Assim, a manifestação da Procuradoria Regional Eleitoral está em conformidade com a jurisprudência do STF segundo a qual a perda de mandato eletivo faz cessar a competência penal originária nos casos de autoridade com prerrogativa de foro por função:

Agravo regimental em reclamação. 2. Direito Processual Penal e Constitucional. 3. Extensão da prerrogativa de foro de ex-agentes públicos. 4. Cancelamento da Súmula 394 desta Corte. Declaração de inconstitucionalidade dos §§ 1º e 2º do art. 84, do Código de Processo Penal com a redação dada pela Lei 10.682/2002 (ADI 2.797, Rel. Min. Sepúlveda Pertence, Plenário, DJ 19.12.2006). 5. Superado o entendimento pretérito sobre a subsistência da prerrogativa de foro dos ex-agentes públicos. 6. Ofensa ao princípio do juiz natural não configurada. 7. Agravo regimental a que se nega seguimento. (Rcl 3.302-AgR, Rel. Min. Gilmar Mendes, Tribunal Pleno,DJe 19.5.2014).

Nos termos do art. 70 do Código de Processo Penal, c/c art. 356 do Código Eleitoral, a competência processual penal é definida pelo lugar em que se consuma o crime eleitoral, in casu, Porto Alegre (TSE, RHC 00004521720166190000, Rel. Min. Tarcisio Vieira de Carvalho Neto, DJE de 09.6.2017).

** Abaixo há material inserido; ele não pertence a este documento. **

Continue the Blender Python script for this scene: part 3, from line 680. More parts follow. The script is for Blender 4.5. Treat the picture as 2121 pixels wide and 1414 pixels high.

Assim, o feito deve ser remetido à Zona Eleitoral Distribuidora desta capital para posterior envio ao juízo eleitoral competente, de modo a cumprir-se a determinação do Tribunal Superior Eleitoral e, consequentemente, processar a ação penal.

ANTE O EXPOSTO, acolho a promoção ministerial e VOTO pela declinação da competência ao juízo eleitoral de primeiro grau de Porto Alegre, devendo os autos ser remetidos à Zona Eleitoral Distribuidora para posterior envio ao juízo eleitoral competente, de modo a dar cumprimento à determinação do Tribunal Superior Eleitoral e consequente processamento da ação penal mediante exame da admissibilidade da denúncia quanto ao crime tipificado no art. 312, caput, segunda figura, do Código Penal (peculato-desvio).